忘れずに内蓋しないと、衣類がバーストしちゃうからね。
どうしたらこんなに複雑に絡まることが出来るのだろう、と感心するほど、
衣類がぐっちゃんぐっちゃんに絡まった状態で脱水完了しちゃうからね。
あと、内蓋は、親がちゃんと管理することね。
目を離すと子供がフリスビーごっこしちゃうからね。
瓦屋根に投げちゃうから、田んぼに投げちゃうから、あはは。
そうそう、洗濯層には、洗濯くずをすくう「クラゲのような網」があったな。
吸盤で本体に吸い付けて、洗濯灘の激流に飲まれることなく、ふわりふわりと。
あれは、風情があった。
渦の中央には、洗剤の泡が、まるで綿菓子のように、こんもりと盛り上がって揺れていた。
あれもあれで、風情があった。
そして、洗いからすすぎに入る時、母や当時の主婦たちは、
排水レバーを微調整して排水させながら、
それと同じ水量の水を、水道の蛇口を微調整して入水するという、
熟練の経験と勘が物を言う作業をしていた。
つっても、当然のことながら、目測でそんな神技が出来る主婦がいるはずもなく、
すすぎ作業中に、しばらく洗濯機から目を離せば、
洗濯層の水が無くなっているか、洗濯機から水が溢れているという、
二択の大惨事が待ち受けているわけである。
だから、当時の主婦たちには、洗濯がすすぎ作業になると、
「黙々と水面を見続ける」
という、
世にも不思議な時間があった。
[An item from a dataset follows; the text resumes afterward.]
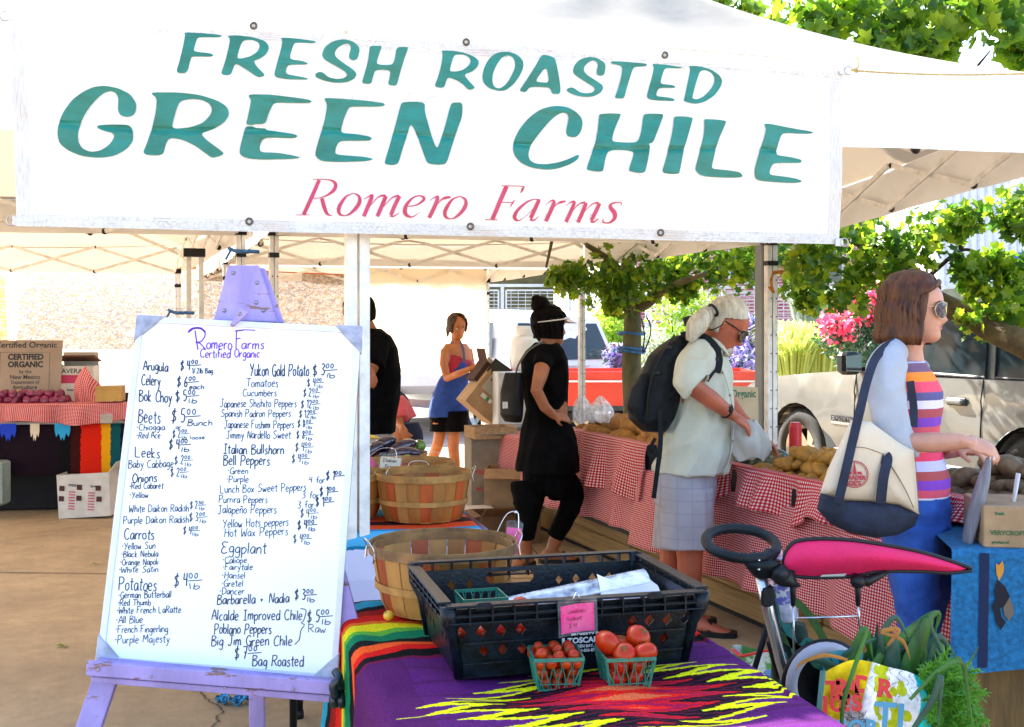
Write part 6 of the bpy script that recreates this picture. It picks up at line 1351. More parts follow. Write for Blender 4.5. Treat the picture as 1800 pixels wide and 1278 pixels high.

あはは。
※ ※ ※ ※ ※
いまだに根強い愛好家のいる二層式洗濯機のことを、こうして綴っていると、
「便利な家電」の定義とは、いったい何であろうかと、はたと考え込んでしまう。
小学生でも分かることであるが、「新しい」と「便利」は同義語ではない。
したがって、昨今の家電業界が当たり前のように謳い、ユーザーを誘う、
「新しいから便利」であるとう理論は、かなり無理のある、素っ頓狂な理屈である。
また「古い」と「不便」も、同じく。
「古いから不便」なんて理論は、落ち着いて考えれば、正気の沙汰ではない。
並びに「多機能」と「便利」も同義語ではない。
実際、巷では「多機能故に不便」というユーザーの声が、溢れかえっていたりする。
古来から人は、焚火の炎や川の流れの水面を見つめながら、
心を静め、疲れを癒し、集中力を高めて来たという。
そう思えば、当時の主婦たちが、二層式洗濯機の水面を見つめ続けたあの時間、
一見して、無駄な、不便な、あのすすぎの時間でさえ、
あれはあれで、とても理に適った時間であったのではないかと、
今だ洗濯のひとつもマトモに出来ない自分を棚に上げつつ、
そこはかとなく思ったりするのだけれど。